New hydrocarbon mining licences to be offered in 2-3 months: oil secretary

Oil secretary K.D. Tripathi says the new hydrocarbon mining licences regime will have revenue sharing instead of the earlier system of profit sharing


The government wants to expand the area under exploration to cut down hydrocarbon exports. Photo: Mint
The government wants to expand the area under exploration to cut down hydrocarbon exports. Photo: Mint

New Delhi: India will offer oil and gas blocks to investors in two to three months under the new Hydrocarbon Exploration Licensing Policy (HELP), oil secretary K.D. Tripathi said. The policy entails an open acreage system of letting bidders chose the area of their choice.

Speaking at a conference on energy security organized by industry lobby group Federation of Indian Chambers of Commerce and Industries, Tripathi said the new licencing regime will have revenue sharing instead of the earlier system of profit sharing.
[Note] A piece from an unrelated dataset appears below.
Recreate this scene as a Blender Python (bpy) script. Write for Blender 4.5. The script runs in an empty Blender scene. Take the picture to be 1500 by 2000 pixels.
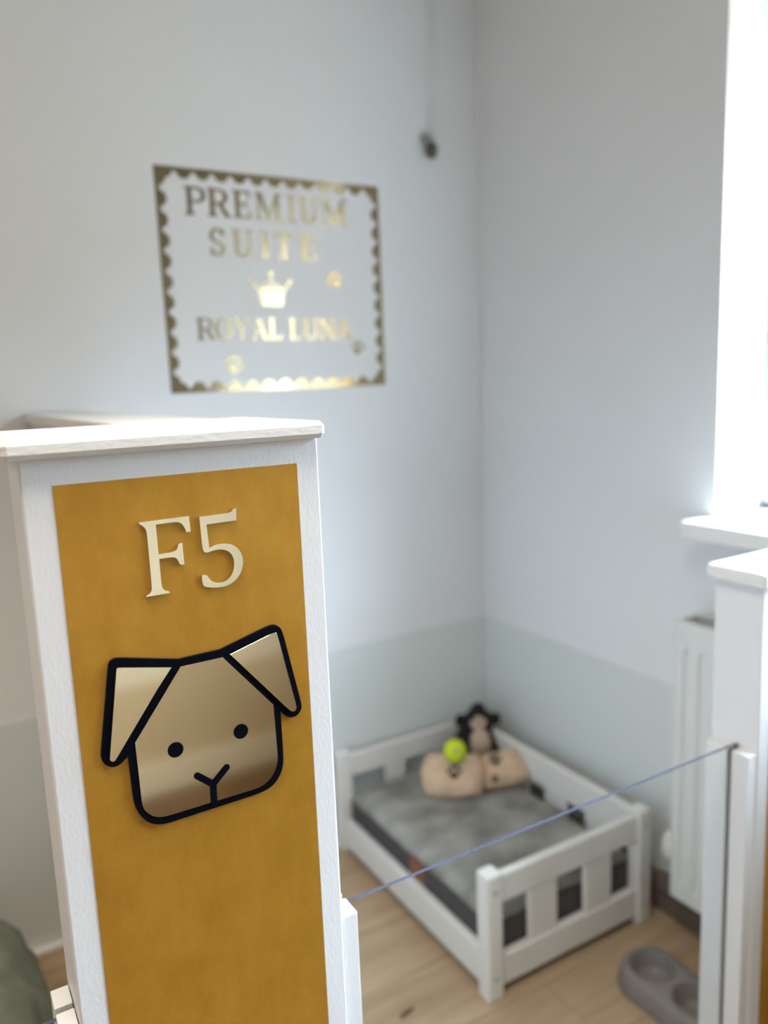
import bpy, bmesh, math, random
from mathutils import Vector, Matrix, noise
random.seed(7)
S = bpy.context.scene
COL = S.collection

# ------------------------------------------------------------------ camera
cam_d = bpy.data.cameras.new('camera'); cam = bpy.data.objects.new('camera', cam_d); COL.objects.link(cam)
CAM = Vector((-1.5056, -1.9682, 1.35))
Rt, Up, Bk = Vector((.8605, -.5079, -.0394)), Vector((.1154, .1189, .9862)), Vector((-.4962, -.8531, .1609))
cam.matrix_world = Matrix(((Rt.x, Up.x, Bk.x, CAM.x), (Rt.y, Up.y, Bk.y, CAM.y), (Rt.z, Up.z, Bk.z, CAM.z), (0, 0, 0, 1)))
cam_d.sensor_fit = 'VERTICAL'; cam_d.sensor_height = 36; cam_d.lens = 1550 / 2000 * 36
cam_d.clip_start = .02
cam_d.dof.use_dof = True; cam_d.dof.focus_distance = .80; cam_d.dof.aperture_fstop = 2.3
S.camera = cam

# ------------------------------------------------------------------ light
W = bpy.data.worlds.new('sky'); S.world = W; W.use_nodes = True
nt = W.node_tree; nt.nodes.clear()
wo = nt.nodes.new('ShaderNodeOutputWorld'); bg = nt.nodes.new('ShaderNodeBackground')
tc = nt.nodes.new('ShaderNodeTexCoord'); sx = nt.nodes.new('ShaderNodeSeparateXYZ'); rp = nt.nodes.new('ShaderNodeValToRGB')
nt.links.new(tc.outputs['Generated'], sx.inputs[0]); nt.links.new(sx.outputs['Z'], rp.inputs[0])
e = rp.color_ramp.elements
e[0].position = 0.0; e[0].color = (.042, .038, .029, 1)
e[1].position = .34; e[1].color = (.36, .45, .56, 1)
x_ = rp.color_ramp.elements.new(.20); x_.color = (.042, .038, .030, 1)
x_ = rp.color_ramp.elements.new(.95); x_.color = (.66, .83, 1.0, 1)
nt.links.new(rp.outputs[0], bg.inputs[0]); bg.inputs[1].default_value = 58.0
nt.links.new(bg.outputs[0], wo.inputs[0])

def area(name, loc, rot, sx_, sy_, power, color, portal=False):
    d = bpy.data.lights.new(name, 'AREA'); d.shape = 'RECTANGLE'; d.size = sx_; d.size_y = sy_; d.energy = power; d.color = color
    o = bpy.data.objects.new(name, d); COL.objects.link(o); o.location = loc; o.rotation_euler = rot
    if portal: d.cycles.is_portal = True
    else: d.spread = math.radians(105)
    return o
area('window_portal', (.41, -1.57, 1.584), (0, math.radians(90), 0), 1.11, 1.46, 1, (1, 1, 1), True)
area('ceiling_lamp_light', (-1.45, -1.58, 2.53), (0, 0, 0), .55, .55, 9, (1, .91, .78))
area('ceiling_lamp_light.001', (-2.6, -1.0, 2.53), (0, 0, 0), .55, .55, 6, (1, .88, .72))
S.view_settings.view_transform = 'Standard'; S.view_settings.look = 'None'
S.view_settings.exposure = 0.36; S.view_settings.gamma = 1.0; S.view_settings.use_curve_mapping = False

S.cycles.use_adaptive_sampling = True; S.cycles.adaptive_threshold = .025; S.cycles.max_bounces = 6; S.cycles.diffuse_bounces = 4; S.cycles.glossy_bounces = 3; S.cycles.transmission_bounces = 3
S.cycles.caustics_reflective = False; S.cycles.caustics_refractive = False

# ------------------------------------------------------------------ materials
def mat(name, col, rough=.5, metal=0, noise_scale=None, col2=None, bump=0, bump_scale=None, stretch=(1, 1, 1), emit=None, detail=4, spec=.5, rnd=0, ramp=(.35, .65)):
    m = bpy.data.materials.new(name); m.use_nodes = True
    n = m.node_tree; b = n.nodes['Principled BSDF']
    b.inputs['Base Color'].default_value = (*col, 1); b.inputs['Roughness'].default_value = rough; b.inputs['Metallic'].default_value = metal
    b.inputs['Specular IOR Level'].default_value = spec
    if emit: b.inputs['Emission Color'].default_value = (*emit[:3], 1); b.inputs['Emission Strength'].default_value = emit[3]
    t = n.nodes.new('ShaderNodeTexCoord'); mp = n.nodes.new('ShaderNodeMapping'); mp.inputs['Scale'].default_value = stretch
    n.links.new(t.outputs['Object'], mp.inputs[0])
    src = mp.outputs[0]
    if rnd:
        oi = n.nodes.new('ShaderNodeObjectInfo'); add = n.nodes.new('ShaderNodeVectorMath'); add.operation = 'ADD'
        mul = n.nodes.new('ShaderNodeVectorMath'); mul.operation = 'SCALE'; mul.inputs[0].default_value = (13, 7, 5)
        n.links.new(oi.outputs['Random'], mul.inputs['Scale']); n.links.new(mul.outputs[0], add.inputs[1]); n.links.new(src, add.inputs[0]); src = add.outputs[0]
    out = None
    if noise_scale:
        t1 = n.nodes.new('ShaderNodeTexNoise'); t1.inputs['Scale'].default_value = noise_scale; t1.inputs['Detail'].default_value = detail
        n.links.new(src, t1.inputs['Vector']); t1.inputs['Roughness'].default_value = .68 if name == 'gold_paint' else .5
        r = n.nodes.new('ShaderNodeValToRGB'); r.color_ramp.elements[0].position = ramp[0]; r.color_ramp.elements[1].position = ramp[1]
        r.color_ramp.elements[0].color = (*col, 1); r.color_ramp.elements[1].color = (*(col2 or col), 1)
        n.links.new(t1.outputs['Fac'], r.inputs[0]); out = r.outputs[0]
    if out is not None:
        if rnd:
            hv = n.nodes.new('ShaderNodeHueSaturation'); mr = n.nodes.new('ShaderNodeMapRange')
            mr.inputs['To Min'].default_value = 1 - rnd; mr.inputs['To Max'].default_value = 1 + rnd
            n.links.new(oi.outputs['Random'], mr.inputs[0]); n.links.new(mr.outputs[0], hv.inputs['Value']); n.links.new(out, hv.inputs['Color']); out = hv.outputs[0]
        n.links.new(out, b.inputs['Base Color'])
    if bump:
        t2 = n.nodes.new('ShaderNodeTexNoise'); t2.inputs['Scale'].default_value = bump_scale or 200; t2.inputs['Detail'].default_value = 3
        n.links.new(mp.outputs[0], t2.inputs['Vector'])
        bp = n.nodes.new('ShaderNodeBump'); bp.inputs['Strength'].default_value = bump; bp.inputs['Distance'].default_value = .001
        n.links.new(t2.outputs['Fac'], bp.inputs['Height']); n.links.new(bp.outputs[0], b.inputs['Normal'])
    return m

M = {}
M['wall'] = mat('wall_paint', (.805, .80, .795), .7, bump=.15, bump_scale=90)
M['dado'] = mat('dado_paint', (.70, .725, .70), .55)
M['beige'] = mat('beige_dado', (.60, .53, .43), .6)
M['ceil'] = mat('ceiling_paint', (.52, .46, .40), .8)
M['white'] = mat('white_paint', (.745, .735, .735), .45, bump=.3, bump_scale=330, stretch=(1, 1, .45))
M['whitecap'] = mat('white_cap_paint', (.76, .75, .725), .4, bump=.7, bump_scale=240, stretch=(.35, 1, 1))
M['gold'] = mat('gold_paint', (.47, .225, .020), .42, .5, noise_scale=34, col2=(.56, .285, .032), bump=.22, bump_scale=1500, stretch=(1, 1, .55), detail=9)
M['goldmirror'] = mat('gold_mirror', (.82, .65, .40), .07, 1)
M['goldletter'] = mat('gold_letter', (.96, .79, .50), .10, 1)
M['decal'] = mat('gold_foil', (.40, .33, .19), .12, 1)
M['black'] = mat('black_acrylic', (.003, .004, .007), .4, spec=.03)
M['bed'] = mat('bed_lacquer', (.75, .72, .68), .4)
M['matside'] = mat('mattress_side', (.055, .050, .052), .9, noise_scale=300, col2=(.075, .070, .070))
M['mattop'] = mat('mattress_plush', (.20, .19, .17), .95, noise_scale=9, col2=(.36, .345, .31), bump=.8, bump_scale=350, stretch=(1, 1.6, 1), detail=6)
M['tag'] = mat('tan_leather', (.22, .085, .04), .6)
M['floor'] = mat('oak_plank', (.40, .27, .16), .5, noise_scale=3.2, col2=(.49, .345, .215), stretch=(1, 9, 9), detail=7, rnd=.05)
M['floor2'] = mat('brown_corridor_plank', (.13, .075, .035), .5, noise_scale=3.2, col2=(.19, .115, .06), stretch=(1, 9, 9), detail=7, rnd=.08)
M['knot'] = mat('wood_knot', (.12, .07, .04), .6)
M['skirt'] = mat('brown_skirting', (.15, .11, .088), .5, noise_scale=8, col2=(.185, .14, .115), stretch=(1, .3, 6))
M['rad'] = mat('radiator_enamel', (.74, .74, .71), .35)
M['dark'] = mat('dark_slot', (.10, .10, .085), .7)
M['valve'] = mat('valve_plastic', (.72, .70, .62), .4)
M['sill'] = mat('sill_white', (.86, .84, .81), .3)
M['upvc'] = mat('window_frame_white', (.80, .80, .79), .35)
M['bowl'] = mat('bowl_grey_plastic', (.215, .19, .18), .38)
M['blackfur'] = mat('black_plush', (.012, .009, .009), .95, bump=1, bump_scale=300)
M['beigefur'] = mat('beige_plush', (.62, .43, .28), .95, noise_scale=30, col2=(.70, .51, .35), bump=.8, bump_scale=300)
M['face'] = mat('pale_plush', (.58, .42, .31), .95, bump=.6, bump_scale=300)
M['brownfur'] = mat('brown_plush', (.035, .022, .018), .95)
M['tealfab'] = mat('teal_plush', (.01, .06, .06), .9)
M['ball'] = mat('tennis_felt', (.60, .70, .02), .85, bump=.6, bump_scale=500)
M['ballmark'] = mat('ball_print', (.35, .36, .25), .7)
M['cushion'] = mat('green_grey_plush', (.15, .165, .125), .95, noise_scale=14, col2=(.235, .25, .20), bump=1, bump_scale=160, detail=5)
M['knob'] = mat('dark_knob', (.09, .085, .06), .35)
M['cord'] = mat('white_conduit', (.80, .79, .78), .5)
M['metal'] = mat('grey_metal', (.45, .45, .43), .35, .6)
M['lamp'] = mat('lamp_diffuser', (.9, .9, .88), .5, emit=(1, .90, .78, 1.5))
M['edge'] = mat('glass_edge', (.065, .075, .115), .25)
M['seam'] = mat('black_seam', (.03, .03, .03), .8)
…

Investors will get pricing and marketing freedom for natural gas in the new regime that was cleared by the government in March 2016.
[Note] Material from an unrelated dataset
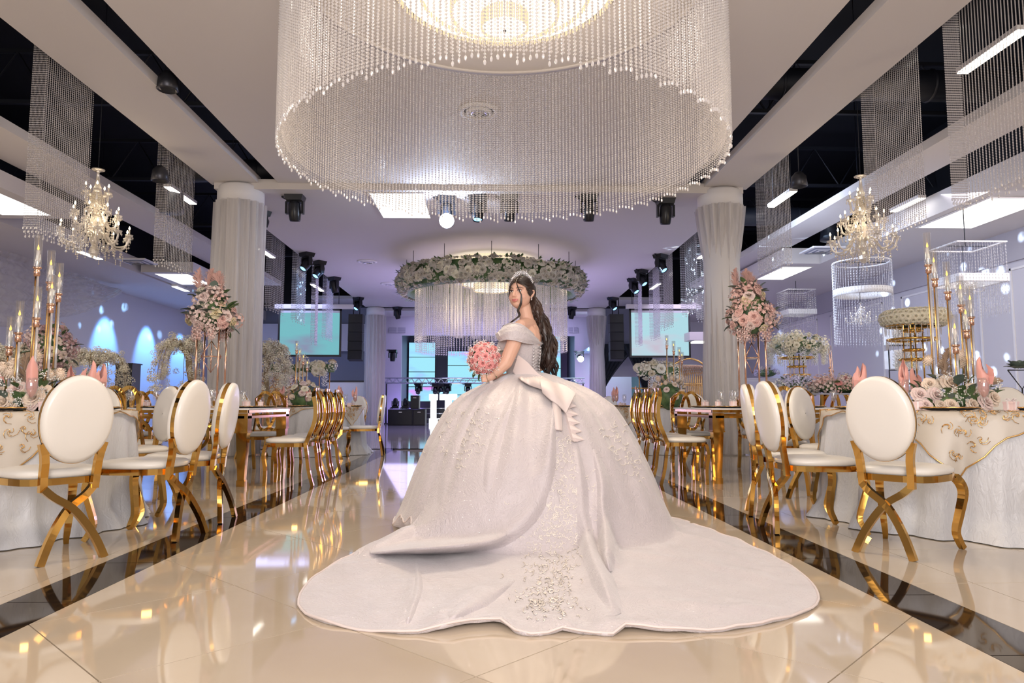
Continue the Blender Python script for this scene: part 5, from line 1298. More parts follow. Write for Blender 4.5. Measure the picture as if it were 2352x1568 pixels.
def add_leaf(par, loc, d, s, k=0):
    o = mobj(LF[k], 'leaf', par, loc, (0, 0, 0), s); o.rotation_euler = Vector(d).to_track_quat('X', 'Z').to_euler(); return o
def babys(par, pts, rad, n, seed=1, r=.0045):
    rg = random.Random(seed); b = MB()
    for c in pts:
        c = Vector(c)
        for i in range(n):
            d = Vector((rg.gauss(0, 1), rg.gauss(0, 1), rg.gauss(0, 1))).normalized() * rad * rg.uniform(.3, 1); b.ball(c + d, r * rg.uniform(.8, 1.3), 5, 3)
            if i % 3 == 0: b.tube([c, c + d], .0008, 3, False)
    return tag(b.build('babys_breath', P_WHITE, par), kind='stuff')
def dome(par, n, c, rad, kinds, size, seed, zmin=-.3, cl=None, clsize=.05, leaves=20, lsize=.09, shell=1.0):
    """flowers over an ellipsoid of radii rad round c, larger blooms and clusters mixed"""
    rg = random.Random(seed); c = Vector(c)
    for i in range(n):
        z = 1 - (1 - zmin) * (i + .5) / n; a = i * 2.39996 + rg.uniform(-.3, .3); r = math.sqrt(max(0, 1 - z * z)); d = Vector((r * math.cos(a), r * math.sin(a), z)); p = c + Vector((d.x * rad[0], d.y * rad[1], d.z * rad[2])) * shell * rg.uniform(.88, 1.05)
        nd = Vector((d.x / rad[0], d.y / rad[1], d.z / rad[2])).normalized() + Vector((0, 0, .15)); k = rg.choice(kinds); s = size * rg.uniform(.8, 1.2)
        if k.startswith('c:'): add_flower(CL[k[2:]], 'blossom_cluster', par, p, nd, clsize * rg.uniform(.8, 1.2))
        elif k == 'pom': add_flower(PM, 'pompon', par, p, nd, s * .8)
        else: add_flower(RO[k][i % 2], 'rose', par, p, nd, s)
    for i in range(leaves):
        z = rg.uniform(zmin, .9); a = rg.random() * 6.28; r = math.sqrt(max(0, 1 - z * z)); d = Vector((r * math.cos(a), r * math.sin(a), z)); p = c + Vector((d.x * rad[0], d.y * rad[1], d.z * rad[2])) * .85
        add_leaf(par, p, d + Vector((0, 0, rg.uniform(-.4, .4))), lsize * rg.uniform(.7, 1.2), i % 2)
def foam(par, c, rad): MB().ball(c, rad, 14, 9).build('foliage_core', LEAF, par)

# bouquet in the hands
bc = P(1112, 823, -.20); bq = empty('bouquet', bc, label='round bouquet of coral pink roses and white filler flowers held at the waist', cat='bouquet')
foam(bq, (0, 0, 0), (.085, .085, .085))
hd_ = (Vector((-.35, -.65, .45))).normalized()
for i in range(34):
    z = 1 - 1.55 * (i + .5) / 34; a = i * 2.39996; r = math.sqrt(max(0, 1 - z * z)); q = hd_.to_track_quat('Z', 'Y'); d = q @ Vector((r * math.cos(a), r * math.sin(a), z)); add_flower(RO['coral'][i % 2], 'rose', bq, d * .090, d, .031 if i % 3 else .035)
rg = random.Random(4); pts = []
for i in range(46):
    z = 1 - 1.6 * (i + .5) / 46; a = i * 2.39996 + 1; r = math.sqrt(max(0, 1 - z * z)); q = hd_.to_track_quat('Z', 'Y'); pts.append(q @ Vector((r * math.cos(a), r * math.sin(a), z)) * .112)
babys(bq, pts, .024, 16, r=.0028)
for i in range(14):
    a = 2 * PI * i / 14; d = hd_.to_track_quat('Z', 'Y') @ Vector((math.cos(a), math.sin(a), -.55)); add_leaf(bq, d * .075, d, .07, 0)
hv = P(1127, 872, -.20) - bc; MB().tube([hv.normalized() * .06, hv, hv * 1.22], [.02, .014, .017], 10).build('wrapped_stem', SATIN, bq)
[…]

The government wants to expand the area under exploration to cut down hydrocarbon exports. Despite the increase in renewable energy generation in the country, fossil fuels will continue to play a significant role in the medium term in meeting the requirement of cooking and transportation, the secretary said.
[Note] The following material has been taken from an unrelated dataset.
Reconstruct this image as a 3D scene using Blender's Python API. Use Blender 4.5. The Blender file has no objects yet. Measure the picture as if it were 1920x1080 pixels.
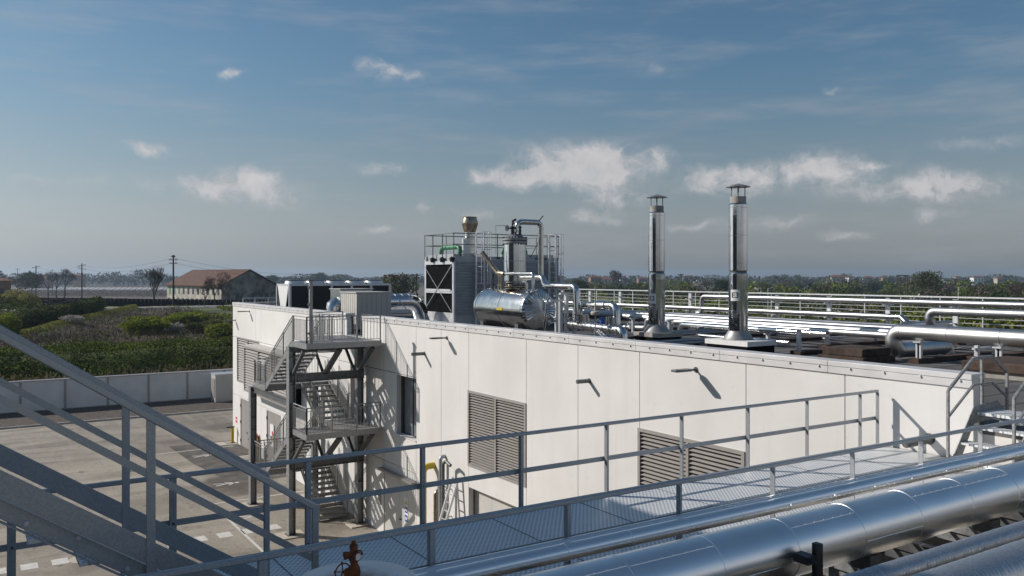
import bpy, math, random
from mathutils import Vector, Matrix, noise as mnoise
R = math.radians; PI = math.pi
S = bpy.context.scene; COL = S.collection
# ------------------------------------------------------------------ camera
F = 1584.0; TH = R(32.78); EYE = 11.1
sT, cT = math.sin(TH), math.cos(TH)
cd = bpy.data.cameras.new('camera'); cam = bpy.data.objects.new('camera', cd); COL.objects.link(cam)
cam.location = (0, 0, EYE); cam.rotation_euler = (R(90), 0, -TH)
cd.sensor_width = 36; cd.lens = 36*F/1920; cd.shift_y = -22/1920; cd.clip_start = .1; cd.clip_end = 9000
S.camera = cam
# ------------------------------------------------------------------ sun and sky
SUNV = Vector((-1, .98, .82)).normalized()
sl = bpy.data.lights.new('sun', 'SUN'); sun = bpy.data.objects.new('sun', sl); COL.objects.link(sun)
sl.energy = 4.5; sl.angle = R(.5); sl.color = (1, .927, .85)
sun.rotation_euler = (-SUNV).to_track_quat('-Z', 'Y').to_euler()
S.view_settings.view_transform = 'Standard'; S.view_settings.look = 'None'; S.view_settings.gamma = 1
S.view_settings.exposure = -.02
W = bpy.data.worlds.new('World'); S.world = W; W.use_nodes = True
nt = W.node_tree; nt.nodes.clear(); N = nt.nodes; L = nt.links
def nd(t, **k):
    n = N.new(t)
    for a, b in k.items(): setattr(n, a, b)
    return n
def wmath(op, a, b=None, c=None):
    n = nd('ShaderNodeMath', operation=op)
    for i, v in enumerate((a, b, c)):
        if v is None: continue
        if hasattr(v, 'links'): L.new(v, n.inputs[i])
        else: n.inputs[i].default_value = v
    return n.outputs[0]
def wvec(op, a, b=None):
    n = nd('ShaderNodeVectorMath', operation=op)
    for i, v in enumerate((a, b)):
        if v is None: continue
        if hasattr(v, 'links'): L.new(v, n.inputs[i])
        else: n.inputs[i].default_value = v
    return n.outputs['Value'] if op == 'DOT_PRODUCT' else n.outputs[0]
sky = nd('ShaderNodeTexSky', sky_type='NISHITA'); sky.sun_disc = False
sky.sun_elevation = math.asin(SUNV.z); sky.sun_rotation = math.atan2(SUNV.x, SUNV.y)
sky.air_density = 1.0; sky.dust_density = 1.0; sky.ozone_density = 1.5; sky.altitude = 50
hs = nd('ShaderNodeHueSaturation'); hs.inputs['Saturation'].default_value = 1.06; hs.inputs['Value'].default_value = .99
L.new(wvec('MULTIPLY', sky.outputs[0], (.83, 1.00, 1.04)), hs.inputs['Color'])
tc = nd('ShaderNodeTexCoord'); sep = nd('ShaderNodeSeparateXYZ'); L.new(tc.outputs['Generated'], sep.inputs[0])
az = wmath('ARCTAN2', sep.outputs[0], sep.outputs[1]); el = wmath('ARCSINE', sep.outputs[2])
cmb = nd('ShaderNodeCombineXYZ'); L.new(az, cmb.inputs[0]); L.new(el, cmb.inputs[1])
def noisev(scale, detail=6, rough=.55, vec=None):
    n = nd('ShaderNodeTexNoise'); n.inputs['Scale'].default_value = scale; n.inputs['Detail'].default_value = detail
    n.inputs['Roughness'].default_value = rough; L.new(vec if vec is not None else cmb.outputs[0], n.inputs['Vector']); return n
n1 = noisev(9, 8, .6); warp = wvec('MULTIPLY', wvec('SUBTRACT', n1.outputs['Color'], (.5, .5, .5)), (.085, .05, 0))
n1b = noisev(34, 6, .6); warp2 = wvec('MULTIPLY', wvec('SUBTRACT', n1b.outputs['Color'], (.5, .5, .5)), (.030, .020, 0))
cw = wvec('ADD', wvec('ADD', cmb.outputs[0], warp), warp2)
clouds = [(1085,305,85,26,1.1),(925,334,48,15,.8),(1015,332,80,14,.8),(1140,300,50,28,.7),(1237,292,18,15,.7),(1360,330,68,22,.9),
 (1535,315,85,24,.8),(1635,302,30,8,.5),(1765,354,95,20,.9),(440,345,75,24,.85),(540,372,38,15,.6),(272,285,46,12,.7),
 (440,136,28,11,.6),(745,136,48,13,.55),(690,120,18,10,.5),(718,320,40,12,.5),(1160,366,60,17,.6),(1110,408,60,12,.5),(1745,400,40,11,.5),
 (1590,445,40,9,.45),(1460,415,75,13,.45),(710,428,20,7,.5),(1232,122,22,11,.35),(797,400,14,7,.5),(1290,425,60,10,.4),
 (1565,168,14,7,.4),(900,403,50,10,.35),(1860,270,120,16,.32),(90,340,110,12,.25),(1660,350,160,20,.35),(350,350,130,16,.3)]
tot = None
for (px, py, rx, ry, s) in clouds:
    a0 = TH+math.atan((px-960)/F); e0 = math.atan((518-py)/F*math.cos(a0-TH)); rr = math.cos(a0-TH)**2/F
    d = wvec('MULTIPLY', wvec('SUBTRACT', cw, (a0, e0, 0)), (1/(rx*rr*1.14), 1/(ry*rr*1.22), 0))
    g = wmath('EXPONENT', wmath('MULTIPLY', wvec('DOT_PRODUCT', d, d), -1))
    tot = wmath('MULTIPLY', g, s) if tot is None else wmath('MULTIPLY_ADD', g, s, tot)
# unseen cumulus added behind the camera to brighten reflections in the cladding
for (a0, e0, ra, re, s) in ((2.35,.10,.5,.075,1.3),(1.95,.17,.3,.05,1.0),(2.7,.19,.3,.055,1.0),(1.7,.09,.22,.05,.9),(2.45,.34,.32,.045,.7),(-2.6,.12,.4,.06,1.0),(-1.6,.15,.4,.05,.8)):
    d = wvec('MULTIPLY', wvec('SUBTRACT', cw, (a0, e0, 0)), (1/ra, 1/re, 0))
    g = wmath('EXPONENT', wmath('MULTIPLY', wvec('DOT_PRODUCT', d, d), -1)); tot = wmath('MULTIPLY_ADD', g, s, tot)
n2 = noisev(30, 12, .66, cw)
dens = wmath('MULTIPLY', tot, wmath('MULTIPLY_ADD', n2.outputs[0], 3.0, -.72))
mr = nd('ShaderNodeMapRange', interpolation_type='SMOOTHSTEP'); L.new(dens, mr.inputs[0])
mr.inputs[1].default_value = .03; mr.inputs[2].default_value = .78; mr.inputs[4].default_value = .88
st = wvec('MULTIPLY', cmb.outputs[0], (2.2, 13, 1)); n3 = noisev(2.3, 7, .6, st)
mr3 = nd('ShaderNodeMapRange', interpolation_type='SMOOTHSTEP'); L.new(n3.outputs[0], mr3.inputs[0])
mr3.inputs[1].default_value = .44; mr3.inputs[2].default_value = .80; mr3.inputs[4].default_value = .40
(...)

“Gas that will come from difficult fields, small and marginal fields and fields to be auctioned under HELP will get pricing and marketing freedom,” said Tripathi.

At present, price of gas produced from fields nominated to state-run companies before 1990 as well as gas from fields auctioned under the subsequent New Exploration Licensing Policy (NELP) are guided by formulae linked to their global prices. Grant of pricing and marketing freedom will enable a new price discovery for the fuel within the country in light of the fact that global markets, where gas is available cheap, are geographically removed from India.

The Modi administration has set an aspirational target to cut oil import dependence by 10 percentage points to 67% by 2022 from 2015 levels but consumption of fossil fuels has been increasing despite the rise of clean sources of electricity generation.